What the task requires:
Every line that holds "Blender" should be shown.

Exercise materials:
+ + +

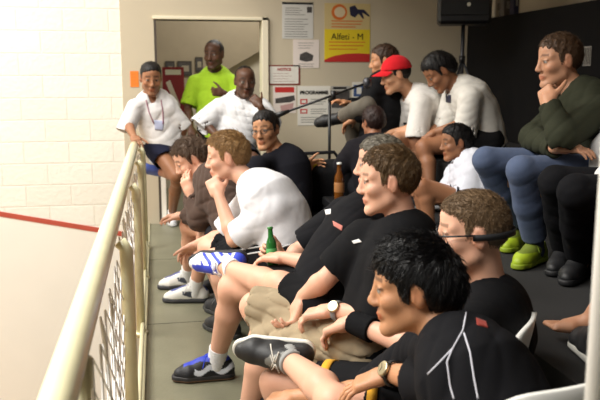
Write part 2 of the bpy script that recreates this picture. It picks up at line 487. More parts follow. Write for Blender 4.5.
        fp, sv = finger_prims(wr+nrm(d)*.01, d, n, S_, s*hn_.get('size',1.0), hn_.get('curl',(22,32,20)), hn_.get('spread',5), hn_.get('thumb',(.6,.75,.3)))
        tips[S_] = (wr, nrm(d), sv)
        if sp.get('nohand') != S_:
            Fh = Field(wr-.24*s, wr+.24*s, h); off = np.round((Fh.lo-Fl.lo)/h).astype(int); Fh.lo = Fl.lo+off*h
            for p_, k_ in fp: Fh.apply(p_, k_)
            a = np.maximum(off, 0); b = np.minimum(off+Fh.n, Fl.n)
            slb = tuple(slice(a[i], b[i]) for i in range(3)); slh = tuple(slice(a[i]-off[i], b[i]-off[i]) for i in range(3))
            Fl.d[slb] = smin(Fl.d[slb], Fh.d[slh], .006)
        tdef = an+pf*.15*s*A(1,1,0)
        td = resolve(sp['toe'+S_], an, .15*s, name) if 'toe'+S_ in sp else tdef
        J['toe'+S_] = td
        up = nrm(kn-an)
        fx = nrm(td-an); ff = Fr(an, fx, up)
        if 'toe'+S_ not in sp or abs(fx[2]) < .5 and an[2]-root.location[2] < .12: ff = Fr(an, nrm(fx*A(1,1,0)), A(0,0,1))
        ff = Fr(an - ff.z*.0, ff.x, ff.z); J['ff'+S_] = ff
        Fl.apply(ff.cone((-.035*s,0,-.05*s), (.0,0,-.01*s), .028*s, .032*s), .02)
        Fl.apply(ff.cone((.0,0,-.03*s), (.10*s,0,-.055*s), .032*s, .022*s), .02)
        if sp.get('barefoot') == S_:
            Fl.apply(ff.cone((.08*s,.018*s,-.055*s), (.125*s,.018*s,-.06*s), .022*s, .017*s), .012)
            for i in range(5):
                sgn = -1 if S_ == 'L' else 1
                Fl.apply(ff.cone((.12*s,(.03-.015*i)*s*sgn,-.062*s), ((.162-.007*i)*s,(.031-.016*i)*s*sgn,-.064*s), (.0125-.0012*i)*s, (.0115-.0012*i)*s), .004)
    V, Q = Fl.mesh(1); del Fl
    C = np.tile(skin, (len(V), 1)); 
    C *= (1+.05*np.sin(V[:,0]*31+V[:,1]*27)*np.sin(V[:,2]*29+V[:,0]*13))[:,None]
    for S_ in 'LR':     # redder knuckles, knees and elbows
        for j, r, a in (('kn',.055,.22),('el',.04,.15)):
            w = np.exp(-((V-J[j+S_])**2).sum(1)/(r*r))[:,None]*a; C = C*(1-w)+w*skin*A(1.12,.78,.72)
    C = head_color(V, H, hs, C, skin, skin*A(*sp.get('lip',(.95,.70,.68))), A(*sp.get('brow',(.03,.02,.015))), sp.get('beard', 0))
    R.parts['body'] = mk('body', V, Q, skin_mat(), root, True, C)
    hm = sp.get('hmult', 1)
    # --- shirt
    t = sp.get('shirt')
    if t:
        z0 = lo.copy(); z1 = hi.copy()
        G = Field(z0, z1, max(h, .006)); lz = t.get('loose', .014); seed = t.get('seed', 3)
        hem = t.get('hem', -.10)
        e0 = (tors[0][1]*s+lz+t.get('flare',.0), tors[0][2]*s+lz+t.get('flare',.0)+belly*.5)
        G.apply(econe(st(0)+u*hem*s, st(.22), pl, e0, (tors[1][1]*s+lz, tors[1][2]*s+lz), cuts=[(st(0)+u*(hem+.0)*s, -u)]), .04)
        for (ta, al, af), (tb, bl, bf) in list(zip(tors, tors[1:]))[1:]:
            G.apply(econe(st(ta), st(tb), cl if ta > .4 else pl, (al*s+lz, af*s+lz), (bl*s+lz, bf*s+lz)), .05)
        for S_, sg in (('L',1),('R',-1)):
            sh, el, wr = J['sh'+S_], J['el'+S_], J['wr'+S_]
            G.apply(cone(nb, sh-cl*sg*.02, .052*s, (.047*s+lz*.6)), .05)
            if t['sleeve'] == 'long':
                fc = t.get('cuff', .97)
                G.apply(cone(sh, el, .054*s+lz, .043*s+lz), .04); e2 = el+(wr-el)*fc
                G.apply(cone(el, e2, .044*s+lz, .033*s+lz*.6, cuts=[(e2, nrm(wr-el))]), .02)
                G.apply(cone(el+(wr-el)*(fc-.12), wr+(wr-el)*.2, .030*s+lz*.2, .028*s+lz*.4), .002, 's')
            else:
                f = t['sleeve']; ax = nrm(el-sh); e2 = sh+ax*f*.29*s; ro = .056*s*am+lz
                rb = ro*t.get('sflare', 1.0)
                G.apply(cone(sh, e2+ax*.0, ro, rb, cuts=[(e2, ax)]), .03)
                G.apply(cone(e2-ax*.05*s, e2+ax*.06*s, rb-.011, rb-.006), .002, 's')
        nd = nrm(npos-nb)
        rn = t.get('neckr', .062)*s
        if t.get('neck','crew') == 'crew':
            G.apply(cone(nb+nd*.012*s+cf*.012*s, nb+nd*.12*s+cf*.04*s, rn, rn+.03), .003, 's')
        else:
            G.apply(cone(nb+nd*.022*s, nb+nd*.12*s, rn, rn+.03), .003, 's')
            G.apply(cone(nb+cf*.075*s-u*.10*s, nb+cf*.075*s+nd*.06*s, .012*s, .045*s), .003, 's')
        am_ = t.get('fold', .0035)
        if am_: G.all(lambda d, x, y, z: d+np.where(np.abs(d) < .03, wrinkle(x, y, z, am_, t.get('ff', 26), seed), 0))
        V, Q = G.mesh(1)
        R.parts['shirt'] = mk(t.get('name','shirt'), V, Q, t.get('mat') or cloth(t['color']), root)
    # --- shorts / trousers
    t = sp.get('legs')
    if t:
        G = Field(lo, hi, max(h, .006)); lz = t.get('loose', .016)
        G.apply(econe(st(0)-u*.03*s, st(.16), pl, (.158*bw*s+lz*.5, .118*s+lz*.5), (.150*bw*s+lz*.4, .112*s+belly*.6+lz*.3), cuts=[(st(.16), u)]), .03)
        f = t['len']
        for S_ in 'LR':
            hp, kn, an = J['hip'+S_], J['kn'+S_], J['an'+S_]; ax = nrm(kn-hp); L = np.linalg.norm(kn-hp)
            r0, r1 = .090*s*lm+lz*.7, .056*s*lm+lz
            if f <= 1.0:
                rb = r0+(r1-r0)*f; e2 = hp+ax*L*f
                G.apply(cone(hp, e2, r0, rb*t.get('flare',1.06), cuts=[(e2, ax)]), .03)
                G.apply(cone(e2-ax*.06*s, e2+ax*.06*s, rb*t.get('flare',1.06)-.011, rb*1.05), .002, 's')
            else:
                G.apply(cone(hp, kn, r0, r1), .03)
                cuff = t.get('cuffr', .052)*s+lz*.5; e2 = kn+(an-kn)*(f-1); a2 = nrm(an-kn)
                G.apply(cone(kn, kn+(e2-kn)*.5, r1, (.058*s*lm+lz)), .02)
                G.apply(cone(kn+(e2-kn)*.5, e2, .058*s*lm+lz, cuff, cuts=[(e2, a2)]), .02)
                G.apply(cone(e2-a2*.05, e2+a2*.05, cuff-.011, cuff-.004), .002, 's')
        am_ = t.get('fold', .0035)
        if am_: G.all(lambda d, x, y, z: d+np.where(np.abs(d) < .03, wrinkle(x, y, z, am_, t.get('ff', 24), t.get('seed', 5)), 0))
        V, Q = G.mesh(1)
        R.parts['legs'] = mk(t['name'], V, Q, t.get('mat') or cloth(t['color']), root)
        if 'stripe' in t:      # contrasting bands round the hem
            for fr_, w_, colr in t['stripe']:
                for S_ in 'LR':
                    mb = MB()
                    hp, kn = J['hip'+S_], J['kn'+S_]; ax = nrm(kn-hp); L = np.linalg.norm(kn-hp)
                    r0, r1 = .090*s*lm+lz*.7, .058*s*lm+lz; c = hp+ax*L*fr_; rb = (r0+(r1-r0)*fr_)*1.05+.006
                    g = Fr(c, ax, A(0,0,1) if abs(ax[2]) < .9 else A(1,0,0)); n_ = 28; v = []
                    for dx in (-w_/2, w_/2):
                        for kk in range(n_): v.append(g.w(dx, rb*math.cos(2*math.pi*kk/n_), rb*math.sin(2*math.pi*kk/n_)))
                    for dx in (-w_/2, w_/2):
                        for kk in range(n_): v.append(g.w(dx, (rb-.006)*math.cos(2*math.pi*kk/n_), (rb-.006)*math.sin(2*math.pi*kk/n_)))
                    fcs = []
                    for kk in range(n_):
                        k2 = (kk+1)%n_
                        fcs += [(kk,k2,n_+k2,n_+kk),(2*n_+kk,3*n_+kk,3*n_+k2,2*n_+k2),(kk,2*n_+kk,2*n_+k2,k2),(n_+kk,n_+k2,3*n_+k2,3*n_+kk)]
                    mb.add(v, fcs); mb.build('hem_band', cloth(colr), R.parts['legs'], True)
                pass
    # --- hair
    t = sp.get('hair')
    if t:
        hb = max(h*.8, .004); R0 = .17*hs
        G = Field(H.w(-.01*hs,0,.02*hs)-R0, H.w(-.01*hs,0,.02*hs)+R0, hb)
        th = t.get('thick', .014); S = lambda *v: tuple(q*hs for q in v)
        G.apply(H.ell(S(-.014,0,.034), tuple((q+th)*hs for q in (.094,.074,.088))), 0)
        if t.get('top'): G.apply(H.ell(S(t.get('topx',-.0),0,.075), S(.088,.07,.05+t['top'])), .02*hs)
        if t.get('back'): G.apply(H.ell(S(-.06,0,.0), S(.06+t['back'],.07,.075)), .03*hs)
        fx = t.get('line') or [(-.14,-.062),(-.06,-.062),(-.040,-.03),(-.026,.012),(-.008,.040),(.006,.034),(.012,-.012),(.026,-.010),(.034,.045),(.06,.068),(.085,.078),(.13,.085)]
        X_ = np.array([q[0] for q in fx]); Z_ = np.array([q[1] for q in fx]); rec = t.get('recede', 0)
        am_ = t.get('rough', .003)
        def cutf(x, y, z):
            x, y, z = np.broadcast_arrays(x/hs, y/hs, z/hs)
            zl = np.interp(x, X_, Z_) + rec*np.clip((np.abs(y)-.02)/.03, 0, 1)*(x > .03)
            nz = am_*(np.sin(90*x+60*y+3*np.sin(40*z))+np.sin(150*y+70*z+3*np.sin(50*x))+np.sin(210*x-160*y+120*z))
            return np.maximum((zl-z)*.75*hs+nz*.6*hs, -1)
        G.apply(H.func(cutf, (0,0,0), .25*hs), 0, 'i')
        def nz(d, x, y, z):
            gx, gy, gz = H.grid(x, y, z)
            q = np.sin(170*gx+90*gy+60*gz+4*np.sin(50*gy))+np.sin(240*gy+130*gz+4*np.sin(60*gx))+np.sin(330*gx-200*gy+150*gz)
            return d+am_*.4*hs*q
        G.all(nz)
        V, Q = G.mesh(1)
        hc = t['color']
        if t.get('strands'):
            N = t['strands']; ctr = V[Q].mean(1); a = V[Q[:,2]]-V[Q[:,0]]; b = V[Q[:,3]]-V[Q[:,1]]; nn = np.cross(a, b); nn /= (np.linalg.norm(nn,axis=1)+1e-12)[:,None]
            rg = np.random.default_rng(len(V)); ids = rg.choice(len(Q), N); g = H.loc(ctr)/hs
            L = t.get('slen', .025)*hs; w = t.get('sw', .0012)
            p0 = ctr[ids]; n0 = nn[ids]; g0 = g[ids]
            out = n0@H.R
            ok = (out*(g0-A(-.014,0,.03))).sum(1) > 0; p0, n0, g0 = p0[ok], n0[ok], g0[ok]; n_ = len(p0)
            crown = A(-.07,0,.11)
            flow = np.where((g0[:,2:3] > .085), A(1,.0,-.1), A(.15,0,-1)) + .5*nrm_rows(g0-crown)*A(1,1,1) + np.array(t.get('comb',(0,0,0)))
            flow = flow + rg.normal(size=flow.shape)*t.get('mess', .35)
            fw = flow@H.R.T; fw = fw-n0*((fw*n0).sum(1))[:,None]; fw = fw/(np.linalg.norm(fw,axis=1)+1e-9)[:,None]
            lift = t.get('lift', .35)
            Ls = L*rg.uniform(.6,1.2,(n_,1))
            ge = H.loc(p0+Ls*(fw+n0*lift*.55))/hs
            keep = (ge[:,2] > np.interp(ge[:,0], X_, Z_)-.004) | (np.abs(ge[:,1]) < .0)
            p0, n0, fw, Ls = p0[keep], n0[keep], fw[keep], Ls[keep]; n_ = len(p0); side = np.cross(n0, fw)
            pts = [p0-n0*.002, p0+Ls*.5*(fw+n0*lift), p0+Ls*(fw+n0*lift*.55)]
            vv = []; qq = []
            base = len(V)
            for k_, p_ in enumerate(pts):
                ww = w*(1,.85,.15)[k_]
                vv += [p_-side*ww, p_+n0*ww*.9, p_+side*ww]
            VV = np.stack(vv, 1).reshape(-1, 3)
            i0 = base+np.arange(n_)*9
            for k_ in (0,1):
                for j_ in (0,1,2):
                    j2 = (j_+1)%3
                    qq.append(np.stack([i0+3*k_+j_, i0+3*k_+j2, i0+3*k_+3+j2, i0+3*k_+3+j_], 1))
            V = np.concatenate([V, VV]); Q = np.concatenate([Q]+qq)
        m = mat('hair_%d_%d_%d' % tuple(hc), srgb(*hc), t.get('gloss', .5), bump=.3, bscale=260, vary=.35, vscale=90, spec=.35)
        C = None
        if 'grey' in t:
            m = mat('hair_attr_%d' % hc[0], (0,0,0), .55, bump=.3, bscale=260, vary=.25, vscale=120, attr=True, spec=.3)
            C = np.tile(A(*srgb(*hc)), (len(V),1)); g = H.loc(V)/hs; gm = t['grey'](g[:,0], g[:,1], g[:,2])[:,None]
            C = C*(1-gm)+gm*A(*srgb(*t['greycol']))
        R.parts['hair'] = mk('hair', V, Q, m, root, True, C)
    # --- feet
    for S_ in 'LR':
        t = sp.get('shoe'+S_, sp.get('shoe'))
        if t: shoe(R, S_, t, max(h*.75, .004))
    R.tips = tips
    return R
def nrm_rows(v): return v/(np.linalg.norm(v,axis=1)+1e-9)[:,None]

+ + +

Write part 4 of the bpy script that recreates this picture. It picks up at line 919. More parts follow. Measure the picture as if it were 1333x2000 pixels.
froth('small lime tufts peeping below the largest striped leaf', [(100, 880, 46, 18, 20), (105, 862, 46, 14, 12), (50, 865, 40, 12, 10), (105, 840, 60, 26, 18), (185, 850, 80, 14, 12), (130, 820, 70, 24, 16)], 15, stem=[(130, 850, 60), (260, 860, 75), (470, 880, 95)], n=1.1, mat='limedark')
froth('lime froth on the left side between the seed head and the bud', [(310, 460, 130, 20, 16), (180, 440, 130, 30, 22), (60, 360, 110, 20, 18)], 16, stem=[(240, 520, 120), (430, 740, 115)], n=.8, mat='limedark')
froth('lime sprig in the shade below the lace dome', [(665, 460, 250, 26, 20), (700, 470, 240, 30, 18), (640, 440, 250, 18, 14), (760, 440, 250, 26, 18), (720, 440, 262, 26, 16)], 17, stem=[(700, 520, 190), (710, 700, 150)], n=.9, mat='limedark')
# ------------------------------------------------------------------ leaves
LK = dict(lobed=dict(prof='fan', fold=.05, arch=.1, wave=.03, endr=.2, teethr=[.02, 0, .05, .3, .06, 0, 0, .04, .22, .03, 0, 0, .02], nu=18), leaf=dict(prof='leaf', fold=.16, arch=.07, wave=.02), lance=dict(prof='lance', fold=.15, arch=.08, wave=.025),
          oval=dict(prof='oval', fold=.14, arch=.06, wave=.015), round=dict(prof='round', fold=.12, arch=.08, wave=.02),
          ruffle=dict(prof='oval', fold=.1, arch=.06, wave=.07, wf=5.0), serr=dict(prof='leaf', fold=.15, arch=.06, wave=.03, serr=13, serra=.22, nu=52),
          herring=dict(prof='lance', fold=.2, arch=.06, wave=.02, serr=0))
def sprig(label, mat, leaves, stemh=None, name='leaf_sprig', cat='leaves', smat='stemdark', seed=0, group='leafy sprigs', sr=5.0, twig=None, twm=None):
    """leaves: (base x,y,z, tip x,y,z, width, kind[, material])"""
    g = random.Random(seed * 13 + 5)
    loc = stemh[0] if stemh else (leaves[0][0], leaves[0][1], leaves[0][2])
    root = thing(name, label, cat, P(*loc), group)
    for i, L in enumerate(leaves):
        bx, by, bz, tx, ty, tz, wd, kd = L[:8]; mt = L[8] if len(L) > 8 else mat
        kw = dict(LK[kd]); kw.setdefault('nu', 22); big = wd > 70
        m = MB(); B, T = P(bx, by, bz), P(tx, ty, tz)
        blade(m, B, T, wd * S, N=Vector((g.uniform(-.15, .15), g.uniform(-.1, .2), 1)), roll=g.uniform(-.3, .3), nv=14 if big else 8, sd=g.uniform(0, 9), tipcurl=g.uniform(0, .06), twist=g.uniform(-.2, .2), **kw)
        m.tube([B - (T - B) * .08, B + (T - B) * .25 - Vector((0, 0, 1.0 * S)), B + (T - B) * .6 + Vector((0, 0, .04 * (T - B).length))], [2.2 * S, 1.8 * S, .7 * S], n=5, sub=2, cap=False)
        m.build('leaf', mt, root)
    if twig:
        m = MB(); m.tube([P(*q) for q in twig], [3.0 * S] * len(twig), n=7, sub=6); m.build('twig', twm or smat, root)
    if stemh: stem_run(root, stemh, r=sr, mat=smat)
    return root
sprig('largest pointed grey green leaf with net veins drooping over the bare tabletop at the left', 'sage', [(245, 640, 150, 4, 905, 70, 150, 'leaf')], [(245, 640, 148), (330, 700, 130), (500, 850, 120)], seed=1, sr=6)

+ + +

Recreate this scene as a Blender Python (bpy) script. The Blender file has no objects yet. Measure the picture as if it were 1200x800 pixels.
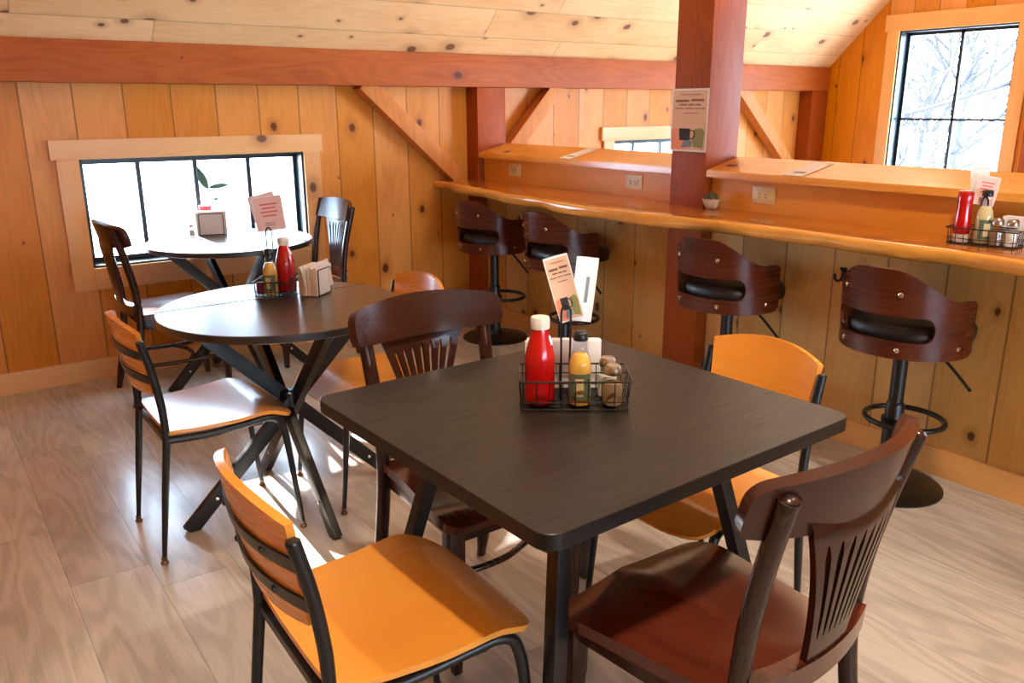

+ + +

Result for this exercise:
Write part 2 of the bpy script that recreates this picture. It picks up at line 487. More parts follow. Write for Blender 4.5.
Recreate this scene as a Blender Python (bpy) script. The Blender file has no objects yet. Measure the picture as if it were 1200x800 pixels.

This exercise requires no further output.